I know very well that to sound a false alarm is a shallow and contemptible thing. But I know, also, that too much precaution is safer than too little, and I believe that less than the utmost is too little now. Better, it is said, to be ridiculed for too much care than to be ruined by too confident a security. I have, then, a profound conviction that the Union is in danger. I will tell you where I think the danger lies.
It is, that while the people sleep, politicians and philanthropists of the legislative hall, the stump, and the press, will talk and write us out of our Union. Yes, while you sleep, while the merchant is loading his ships, and the farmer is gathering his harvests, and the music of the hammer and shuttle wake around, and we are all steeped in the enjoyment of that vast and various good which a common government places within our reach. There are influences that never sleep, and which are creating and diffusing a public opinion in whose hot and poisoned breath, before we yet perceive our evil plight, this Union may melt as frostwork in the sun.
Do we sufficiently appreciate how omnipotent is opinion in the matter of all government? Do we consider especially in how true a sense it is the creator, must be the upholder, and may be the destroyer of our united government? …
And now, charged with the trust of holding together such a nation as this, what have we seen? What do we see today? Exactly this. It has been for many months-years, I may say, but assuredly for along season – the peculiar infelicity, say, rather, terrible misfortune of this country, that the attention of the people has been fixed, without the respite of a moment, exclusively on one of those subjects – the only one on which we disagree precisely according to geographical lines. And not so only, but this subject has been one-unlike tariff, or internal improvements, or the disbursement of the public money, on which the dispute cannot be maintained for an hour without heat of blood, mutual loss of respect, alienation of regard – menacing to end in hate and cruel as the grave.

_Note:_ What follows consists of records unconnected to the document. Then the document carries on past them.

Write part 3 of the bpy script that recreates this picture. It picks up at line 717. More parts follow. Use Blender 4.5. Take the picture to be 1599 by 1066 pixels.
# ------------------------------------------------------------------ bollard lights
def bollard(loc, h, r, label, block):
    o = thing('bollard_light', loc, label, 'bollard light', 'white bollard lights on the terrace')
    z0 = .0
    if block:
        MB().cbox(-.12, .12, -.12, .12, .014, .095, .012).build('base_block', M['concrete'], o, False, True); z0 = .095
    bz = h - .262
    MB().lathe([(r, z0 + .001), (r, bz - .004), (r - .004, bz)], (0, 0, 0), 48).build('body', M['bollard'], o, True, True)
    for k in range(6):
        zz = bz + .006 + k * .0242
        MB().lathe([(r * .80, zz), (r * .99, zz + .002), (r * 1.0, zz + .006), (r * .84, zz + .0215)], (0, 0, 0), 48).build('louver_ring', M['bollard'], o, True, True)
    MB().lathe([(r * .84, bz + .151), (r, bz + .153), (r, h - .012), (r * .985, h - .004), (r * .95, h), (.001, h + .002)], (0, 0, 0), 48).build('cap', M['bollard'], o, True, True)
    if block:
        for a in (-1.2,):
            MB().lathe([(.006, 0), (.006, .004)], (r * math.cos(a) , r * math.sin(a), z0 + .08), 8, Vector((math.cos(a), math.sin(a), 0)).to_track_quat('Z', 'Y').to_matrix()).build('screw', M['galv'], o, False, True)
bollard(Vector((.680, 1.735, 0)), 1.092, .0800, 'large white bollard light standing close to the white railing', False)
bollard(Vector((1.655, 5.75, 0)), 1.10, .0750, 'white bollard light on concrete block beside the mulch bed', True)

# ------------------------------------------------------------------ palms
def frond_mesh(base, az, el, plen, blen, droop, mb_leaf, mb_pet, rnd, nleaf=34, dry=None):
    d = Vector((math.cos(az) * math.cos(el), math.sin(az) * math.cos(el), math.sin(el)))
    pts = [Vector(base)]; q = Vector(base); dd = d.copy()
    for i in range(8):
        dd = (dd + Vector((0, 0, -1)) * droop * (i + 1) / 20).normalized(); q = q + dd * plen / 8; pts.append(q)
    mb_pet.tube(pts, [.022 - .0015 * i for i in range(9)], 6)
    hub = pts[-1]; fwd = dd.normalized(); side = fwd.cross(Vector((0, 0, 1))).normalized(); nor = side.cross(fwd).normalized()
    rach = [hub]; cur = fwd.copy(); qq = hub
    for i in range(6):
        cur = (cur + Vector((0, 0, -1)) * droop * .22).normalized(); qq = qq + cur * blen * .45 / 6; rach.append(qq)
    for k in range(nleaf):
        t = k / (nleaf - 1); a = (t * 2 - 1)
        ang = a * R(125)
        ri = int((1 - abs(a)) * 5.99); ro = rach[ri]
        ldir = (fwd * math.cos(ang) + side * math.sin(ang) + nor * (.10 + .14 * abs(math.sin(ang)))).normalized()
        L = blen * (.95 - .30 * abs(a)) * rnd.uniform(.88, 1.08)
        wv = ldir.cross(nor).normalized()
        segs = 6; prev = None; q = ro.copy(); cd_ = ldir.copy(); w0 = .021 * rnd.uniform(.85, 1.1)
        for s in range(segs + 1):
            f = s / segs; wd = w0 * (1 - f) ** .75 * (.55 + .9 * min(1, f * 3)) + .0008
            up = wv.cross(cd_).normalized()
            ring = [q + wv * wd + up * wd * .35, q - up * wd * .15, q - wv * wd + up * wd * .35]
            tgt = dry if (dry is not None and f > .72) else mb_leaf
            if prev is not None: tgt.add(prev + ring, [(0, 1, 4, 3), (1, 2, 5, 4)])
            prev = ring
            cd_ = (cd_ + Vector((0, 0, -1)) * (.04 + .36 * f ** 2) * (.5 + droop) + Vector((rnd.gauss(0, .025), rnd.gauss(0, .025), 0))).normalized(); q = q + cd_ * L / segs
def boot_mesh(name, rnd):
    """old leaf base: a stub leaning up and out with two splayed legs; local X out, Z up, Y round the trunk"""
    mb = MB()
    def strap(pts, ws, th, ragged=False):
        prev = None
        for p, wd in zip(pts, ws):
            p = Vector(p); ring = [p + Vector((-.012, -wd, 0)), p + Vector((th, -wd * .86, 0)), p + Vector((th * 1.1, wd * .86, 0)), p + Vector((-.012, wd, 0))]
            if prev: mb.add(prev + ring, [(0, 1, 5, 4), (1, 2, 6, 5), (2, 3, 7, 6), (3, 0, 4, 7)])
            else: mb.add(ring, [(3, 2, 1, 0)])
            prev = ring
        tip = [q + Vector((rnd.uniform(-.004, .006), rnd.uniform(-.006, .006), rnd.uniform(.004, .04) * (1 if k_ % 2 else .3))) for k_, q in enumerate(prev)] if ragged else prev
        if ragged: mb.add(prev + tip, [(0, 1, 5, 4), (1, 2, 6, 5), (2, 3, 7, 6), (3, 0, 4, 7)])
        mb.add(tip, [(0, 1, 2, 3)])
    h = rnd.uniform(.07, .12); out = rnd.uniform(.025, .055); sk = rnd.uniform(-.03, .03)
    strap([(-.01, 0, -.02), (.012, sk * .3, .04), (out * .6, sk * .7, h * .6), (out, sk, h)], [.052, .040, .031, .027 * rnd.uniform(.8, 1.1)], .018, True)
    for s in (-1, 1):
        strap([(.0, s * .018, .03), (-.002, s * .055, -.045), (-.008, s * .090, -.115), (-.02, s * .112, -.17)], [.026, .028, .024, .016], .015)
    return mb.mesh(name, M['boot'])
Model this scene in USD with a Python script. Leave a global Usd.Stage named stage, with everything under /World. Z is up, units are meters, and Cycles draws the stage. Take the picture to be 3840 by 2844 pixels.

I call this only a terrible misfortune. I blame here and now no man and no policy for it. Circumstances have forced it upon us all; and down to the hour that the series of compromise measures was completed and presented to the country, or certainly to Congress, I will not here and now say that it was the fault of one man, or one region of country, or one party more than another.
They tell us that slavery is so wicked a thing that they must pursue it, by agitation, to its home in the states, and that if there is an implied engagement to abstain from doing so, it is an engagement to neglect an opportunity of doing good, and void in the forum of conscience. But was it ever heard of that one may not formally bind himself to abstain from what he thinks a particular opportunity of doing good? A contract in general restraint of philanthropy or any other useful calling is void; but a contract to abstain from a specific sphere of exertion is not void, and may be wise and right.
. . . To win the opportunity of achieving the mighty good summed up in the pregnant language of the preamble to the Constitution, such good as man has not on this earth been many times permitted to do or dream of, we might well surrender the privilege of reviling the masters of slaves, with whom we must “either live or bear no life.”
Fellow citizens, the first of men are the builders of empires. …Let the grandeur of such duties, let the splendor of such rewards, suffice us. Let them reconcile and constrain us to turn from that equivocal philanthropy which violates contracts, which tramples on law, which confounds the whole subordination of virtues, which counts it a light thing that a nation is rent asunder, and the swords of brothers sheathed in the bosoms of brothers, if thus the chains of one slave may be violently and prematurely broken.